Phase-dependent dissipation and supercurrent of a graphene-superconductor ring under microwave irradiation

TL;DR

This study investigates how microwave irradiation affects phase-dependent dissipation and supercurrent in a graphene-superconductor ring, revealing nonequilibrium effects and photon-assisted transitions.

Contribution

It demonstrates the deviation from adiabatic Josephson behavior under microwave irradiation and introduces a new method to study photon-assisted physics in superconducting systems.

Findings

Supercurrent response deviates from adiabatic Josephson effect at high frequencies.

Dissipation is enhanced at phase 0 when irradiation frequency exceeds the minigap.

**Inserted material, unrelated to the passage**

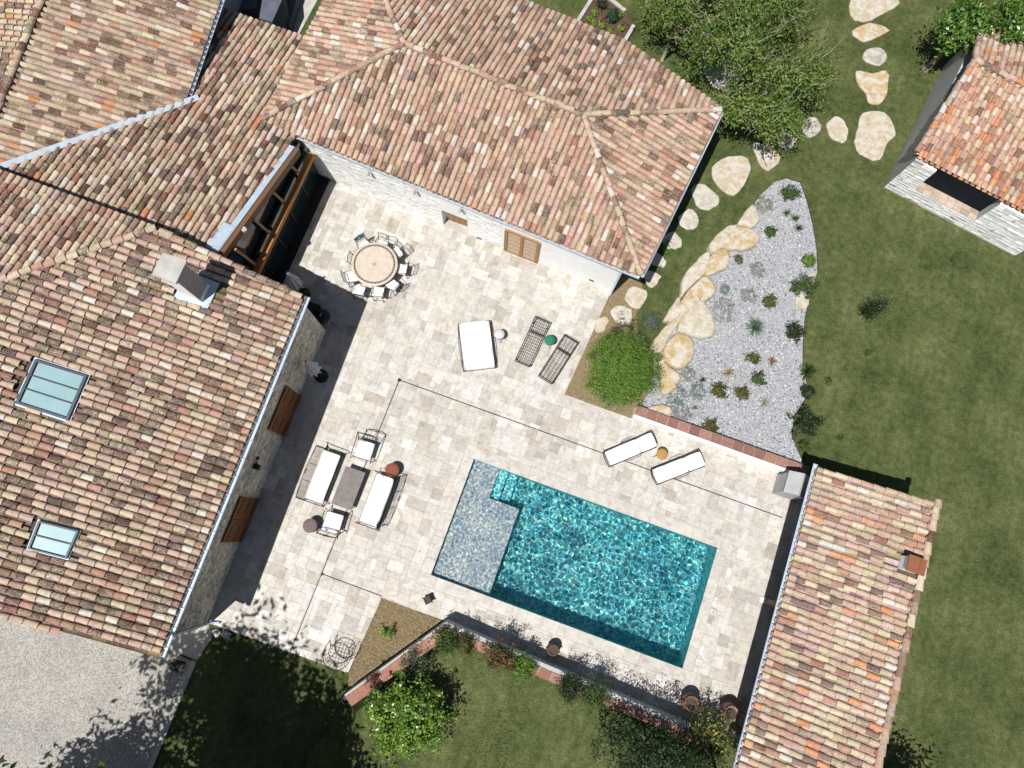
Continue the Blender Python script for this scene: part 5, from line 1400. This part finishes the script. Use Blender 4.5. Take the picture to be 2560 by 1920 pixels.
def pillow(sx, sy, sz, z, n=6, c=(0, 0), rx=0.0):
    """a soft rectangular cushion"""
    m = MB(); V = []; k = n
    for top in (0, 1):
        for i in range(k + 1):
            for j in range(k + 1):
                u, v = 2 * i / k - 1, 2 * j / k - 1; e = (1 - abs(u) ** 6) * (1 - abs(v) ** 6)
                r_ = 1 - .04 * (abs(u) ** 4 * abs(v) ** 4)
                y, zz = v * sy / 2 * r_, (.5 + (.5 if top else -.5) * e ** .35) * sz + (rng.normal(0, .003) if top else 0)
                V.append((c[0] + u * sx / 2 * r_, c[1] + y * math.cos(rx) - zz * math.sin(rx), z + y * math.sin(rx) + zz * math.cos(rx)))
    b = (k + 1) ** 2; F = []
    for i in range(k):
        for j in range(k):
            a = i * (k + 1) + j; F += [(b + a, b + a + k + 1, b + a + k + 2, b + a + 1), (a, a + 1, a + k + 2, a + k + 1)]
    for i in range(k):
        for a, c2 in ((i, i + 1), (k * (k + 1) + i + 1, k * (k + 1) + i)): F.append((c2, a, b + a, b + c2))
        a, c2 = i * (k + 1), (i + 1) * (k + 1); F.append((a, c2, b + c2, b + a)); F.append((c2 + k, a + k, b + a + k, b + c2 + k))
    return m.raw(V, F, None, True)


def piping(sx, sy, z, parent, c=(0, 0)):
    r_ = .04; q = [(c[0] + x, c[1] + y, z) for x, y in rounded(-sx / 2, -sy / 2, sx / 2, sy / 2, r_, 3)]
    MB().tube(q, .007, 5, closed=True).build('piping', M['cushion_edge'], parent)


def arc(p0, p1, h, n=8, ax=(0, 0, 1)):
    p0, p1, ax = Vector(p0), Vector(p1), Vector(ax); return [p0.lerp(p1, i / n) + ax * h * math.sin(math.pi * i / n) for i in range(n + 1)]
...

Phase-dependent dissipation is more sensitive to microwave irradiation than supercurrent.

Abstract

A junction with two superconductors coupled by a normal metal hosts Andreev bound states whose energy spectrum is phase-dependent and exhibits a minigap, resulting in a periodic supercurrent. Phase-dependent dissipation also appears at finite frequency due to relaxation of Andreev bound states. While dissipation and supercurrent versus phase have previously been measured near thermal equilibrium, their behavior in nonequilibrium is still elusive. By measuring the ac susceptibility of a graphene-superconductor junction under microwave irradiation, we find supercurrent response deviates from adiabatic ac Josephson effect as irradiation frequency is larger than relaxation rate. Notably, when irradiation frequency further increases above the minigap, the dissipation is enhanced at phase 0 where the minigap is largest and dissipation is minimum in equilibrium. We argue that this is evidence of the nonequilibrium distribution function which allows additional level transitions on the same side of the minigap. These results reveal that phase-dependent dissipation is more sensitive than supercurrent to microwave irradiation, and suggest a new method to investigate photon-assisted physics in proximitized superconducting system.